I asked him how the Arabs living inside Israel would be able to acknowledge their Palestinian identity while living in a Jewish state.

“You can do both,” Yemini said. “People do it all the time here. You can be American, but you still have an Irish identity.”

My mind wandered to the conversations that I have had with Arabs living in Israel, where the topics of institutional discrimination and societal prejudice always reared their ugly heads.

But Yemini seemed to be on to something about the sovereignty of Israel as a Jewish state not being diametrically opposed to pluralism and multiculturalism. So I pushed him a little further. I asked him about the controversial Nakba law that has been causing such a ruckus.

“I don’t mind about celebrating the Nakba. Freedom of expression,” Yemini said. “But there is a huge difference between public money and freedom of speech.”

But what if exercising their right to free speech cost, for example, Arab educational organizations their access to government funding? Then they would have lost, quite literally, their right to free speech. I asked Yemini if Israeli citizens have the right to commemorate the Nakba. Yemini’s answers swayed back and forth, never landing squarely on either side of the debate.

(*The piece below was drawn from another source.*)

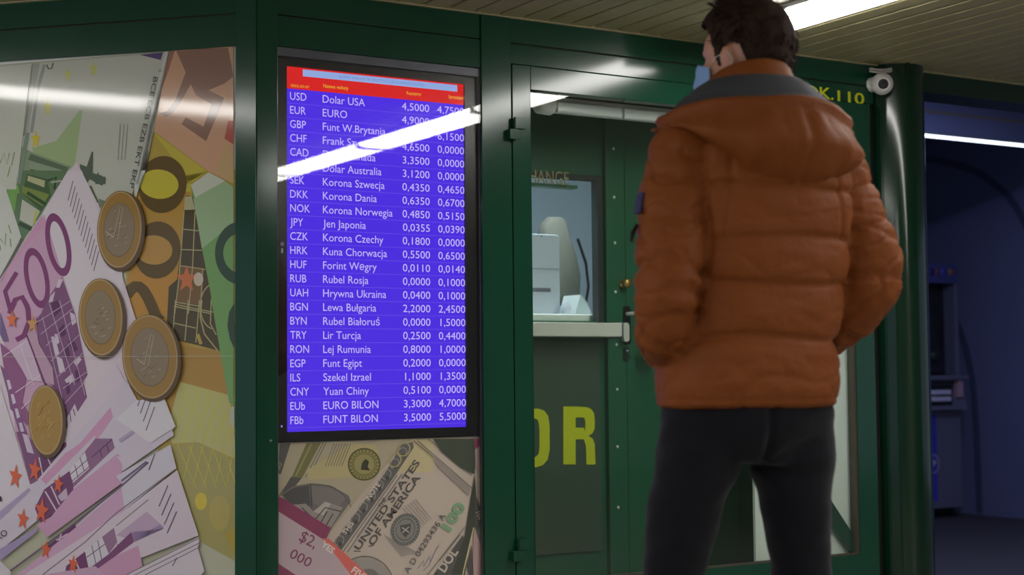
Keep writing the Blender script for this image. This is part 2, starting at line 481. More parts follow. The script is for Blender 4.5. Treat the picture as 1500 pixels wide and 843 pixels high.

In one sentence, he would express the supreme importance of democratic principles, and in the next, whisper suspicion of any Israeli that would mourn their own state. In secret, he said, they might support terrorists.

Finally, in a high-pitched, cracking voice, an exasperated Yemini cried, “I don’t care, whatever you want! After peace, whatever you want.”

I asked Yemini if commemorating the Nakba would be different after a peace agreement is someday reached. He blinked at me for minute, answering my question with his appalled silence before he even spoke. “Of course,” he said.

With the international media grasping for scandal and the Arab Israeli fifth of Israel’s population still feeling underrepresented, ignored and ostracized, peace with those living beyond the green line still looks a long way away.